## What to produce
Write out the listing beneath this instruction in its entirety, exactly as it reads.
*-*-*
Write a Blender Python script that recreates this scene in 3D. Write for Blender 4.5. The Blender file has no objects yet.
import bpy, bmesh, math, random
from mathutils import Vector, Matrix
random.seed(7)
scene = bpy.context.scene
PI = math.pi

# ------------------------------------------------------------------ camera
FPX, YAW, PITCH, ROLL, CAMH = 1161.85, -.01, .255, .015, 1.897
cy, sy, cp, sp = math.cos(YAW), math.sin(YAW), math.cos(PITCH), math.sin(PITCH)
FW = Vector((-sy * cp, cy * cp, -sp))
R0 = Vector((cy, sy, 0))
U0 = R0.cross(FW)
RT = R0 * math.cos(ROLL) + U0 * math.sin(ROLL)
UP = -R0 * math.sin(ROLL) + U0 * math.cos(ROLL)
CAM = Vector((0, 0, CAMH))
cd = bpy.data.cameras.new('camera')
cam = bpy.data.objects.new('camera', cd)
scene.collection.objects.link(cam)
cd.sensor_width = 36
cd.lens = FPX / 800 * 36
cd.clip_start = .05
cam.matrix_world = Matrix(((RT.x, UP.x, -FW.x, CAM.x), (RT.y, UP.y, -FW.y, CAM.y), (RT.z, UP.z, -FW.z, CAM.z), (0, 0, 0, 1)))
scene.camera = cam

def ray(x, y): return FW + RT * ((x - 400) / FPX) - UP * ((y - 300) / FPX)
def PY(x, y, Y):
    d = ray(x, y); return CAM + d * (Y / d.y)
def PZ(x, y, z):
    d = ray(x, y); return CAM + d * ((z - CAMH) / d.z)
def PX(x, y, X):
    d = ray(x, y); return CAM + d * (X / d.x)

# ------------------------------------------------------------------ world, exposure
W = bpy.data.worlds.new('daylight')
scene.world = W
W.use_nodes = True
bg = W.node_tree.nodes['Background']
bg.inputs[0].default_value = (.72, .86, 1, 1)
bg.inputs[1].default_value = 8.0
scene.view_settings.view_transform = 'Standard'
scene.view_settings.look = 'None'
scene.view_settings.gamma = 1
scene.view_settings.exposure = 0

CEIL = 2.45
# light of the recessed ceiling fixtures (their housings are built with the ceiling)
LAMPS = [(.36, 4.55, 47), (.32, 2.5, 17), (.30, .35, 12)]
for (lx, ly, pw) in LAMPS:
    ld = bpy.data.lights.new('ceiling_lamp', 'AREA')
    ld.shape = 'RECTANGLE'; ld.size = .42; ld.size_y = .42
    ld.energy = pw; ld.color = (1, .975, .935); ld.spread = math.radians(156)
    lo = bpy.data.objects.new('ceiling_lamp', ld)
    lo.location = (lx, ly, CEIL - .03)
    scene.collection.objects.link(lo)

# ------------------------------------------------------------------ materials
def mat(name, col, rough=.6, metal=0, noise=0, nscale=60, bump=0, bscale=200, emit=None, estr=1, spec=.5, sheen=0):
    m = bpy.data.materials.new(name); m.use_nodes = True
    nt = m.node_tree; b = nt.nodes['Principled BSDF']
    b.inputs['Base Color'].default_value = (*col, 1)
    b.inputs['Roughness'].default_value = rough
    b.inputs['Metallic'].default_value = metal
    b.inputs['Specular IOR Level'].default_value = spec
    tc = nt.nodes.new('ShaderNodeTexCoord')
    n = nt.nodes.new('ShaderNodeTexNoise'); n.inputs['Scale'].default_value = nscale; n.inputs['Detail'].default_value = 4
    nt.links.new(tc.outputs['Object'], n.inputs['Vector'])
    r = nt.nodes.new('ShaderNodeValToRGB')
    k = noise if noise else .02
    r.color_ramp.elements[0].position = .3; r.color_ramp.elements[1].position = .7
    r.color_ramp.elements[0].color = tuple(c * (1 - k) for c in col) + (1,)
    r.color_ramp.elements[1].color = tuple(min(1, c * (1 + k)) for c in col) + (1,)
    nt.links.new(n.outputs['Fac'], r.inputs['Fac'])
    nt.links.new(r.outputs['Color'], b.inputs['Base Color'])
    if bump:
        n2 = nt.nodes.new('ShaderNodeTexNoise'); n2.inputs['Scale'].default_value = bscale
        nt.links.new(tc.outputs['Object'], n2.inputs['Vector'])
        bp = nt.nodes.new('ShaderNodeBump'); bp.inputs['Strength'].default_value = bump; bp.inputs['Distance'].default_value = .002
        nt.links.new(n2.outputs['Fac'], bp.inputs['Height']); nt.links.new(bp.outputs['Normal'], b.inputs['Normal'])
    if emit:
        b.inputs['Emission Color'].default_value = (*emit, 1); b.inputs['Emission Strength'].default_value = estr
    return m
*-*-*
## Right answer
Write a Blender Python script that recreates this scene in 3D. Write for Blender 4.5. The Blender file has no objects yet.
import bpy, bmesh, math, random
from mathutils import Vector, Matrix
random.seed(7)
scene = bpy.context.scene
PI = math.pi

# ------------------------------------------------------------------ camera
FPX, YAW, PITCH, ROLL, CAMH = 1161.85, -.01, .255, .015, 1.897
cy, sy, cp, sp = math.cos(YAW), math.sin(YAW), math.cos(PITCH), math.sin(PITCH)
FW = Vector((-sy * cp, cy * cp, -sp))
R0 = Vector((cy, sy, 0))
U0 = R0.cross(FW)
RT = R0 * math.cos(ROLL) + U0 * math.sin(ROLL)
UP = -R0 * math.sin(ROLL) + U0 * math.cos(ROLL)
CAM = Vector((0, 0, CAMH))
cd = bpy.data.cameras.new('camera')
cam = bpy.data.objects.new('camera', cd)
scene.collection.objects.link(cam)
cd.sensor_width = 36
cd.lens = FPX / 800 * 36
cd.clip_start = .05
cam.matrix_world = Matrix(((RT.x, UP.x, -FW.x, CAM.x), (RT.y, UP.y, -FW.y, CAM.y), (RT.z, UP.z, -FW.z, CAM.z), (0, 0, 0, 1)))
scene.camera = cam

def ray(x, y): return FW + RT * ((x - 400) / FPX) - UP * ((y - 300) / FPX)
def PY(x, y, Y):
    d = ray(x, y); return CAM + d * (Y / d.y)
def PZ(x, y, z):
    d = ray(x, y); return CAM + d * ((z - CAMH) / d.z)
def PX(x, y, X):
    d = ray(x, y); return CAM + d * (X / d.x)

# ------------------------------------------------------------------ world, exposure
W = bpy.data.worlds.new('daylight')
scene.world = W
W.use_nodes = True
bg = W.node_tree.nodes['Background']
bg.inputs[0].default_value = (.72, .86, 1, 1)
bg.inputs[1].default_value = 8.0
scene.view_settings.view_transform = 'Standard'
scene.view_settings.look = 'None'
scene.view_settings.gamma = 1
scene.view_settings.exposure = 0

CEIL = 2.45
# light of the recessed ceiling fixtures (their housings are built with the ceiling)
LAMPS = [(.36, 4.55, 47), (.32, 2.5, 17), (.30, .35, 12)]
for (lx, ly, pw) in LAMPS:
    ld = bpy.data.lights.new('ceiling_lamp', 'AREA')
    ld.shape = 'RECTANGLE'; ld.size = .42; ld.size_y = .42
    ld.energy = pw; ld.color = (1, .975, .935); ld.spread = math.radians(156)
    lo = bpy.data.objects.new('ceiling_lamp', ld)
    lo.location = (lx, ly, CEIL - .03)
    scene.collection.objects.link(lo)

# ------------------------------------------------------------------ materials
def mat(name, col, rough=.6, metal=0, noise=0, nscale=60, bump=0, bscale=200, emit=None, estr=1, spec=.5, sheen=0):
    m = bpy.data.materials.new(name); m.use_nodes = True
    nt = m.node_tree; b = nt.nodes['Principled BSDF']
    b.inputs['Base Color'].default_value = (*col, 1)
    b.inputs['Roughness'].default_value = rough
    b.inputs['Metallic'].default_value = metal
    b.inputs['Specular IOR Level'].default_value = spec
    tc = nt.nodes.new('ShaderNodeTexCoord')
    n = nt.nodes.new('ShaderNodeTexNoise'); n.inputs['Scale'].default_value = nscale; n.inputs['Detail'].default_value = 4
    nt.links.new(tc.outputs['Object'], n.inputs['Vector'])
    r = nt.nodes.new('ShaderNodeValToRGB')
    k = noise if noise else .02
    r.color_ramp.elements[0].position = .3; r.color_ramp.elements[1].position = .7
    r.color_ramp.elements[0].color = tuple(c * (1 - k) for c in col) + (1,)
    r.color_ramp.elements[1].color = tuple(min(1, c * (1 + k)) for c in col) + (1,)
    nt.links.new(n.outputs['Fac'], r.inputs['Fac'])
    nt.links.new(r.outputs['Color'], b.inputs['Base Color'])
    if bump:
        n2 = nt.nodes.new('ShaderNodeTexNoise'); n2.inputs['Scale'].default_value = bscale
        nt.links.new(tc.outputs['Object'], n2.inputs['Vector'])
        bp = nt.nodes.new('ShaderNodeBump'); bp.inputs['Strength'].default_value = bump; bp.inputs['Distance'].default_value = .002
        nt.links.new(n2.outputs['Fac'], bp.inputs['Height']); nt.links.new(bp.outputs['Normal'], b.inputs['Normal'])
    if emit:
        b.inputs['Emission Color'].default_value = (*emit, 1); b.inputs['Emission Strength'].default_value = estr
    return m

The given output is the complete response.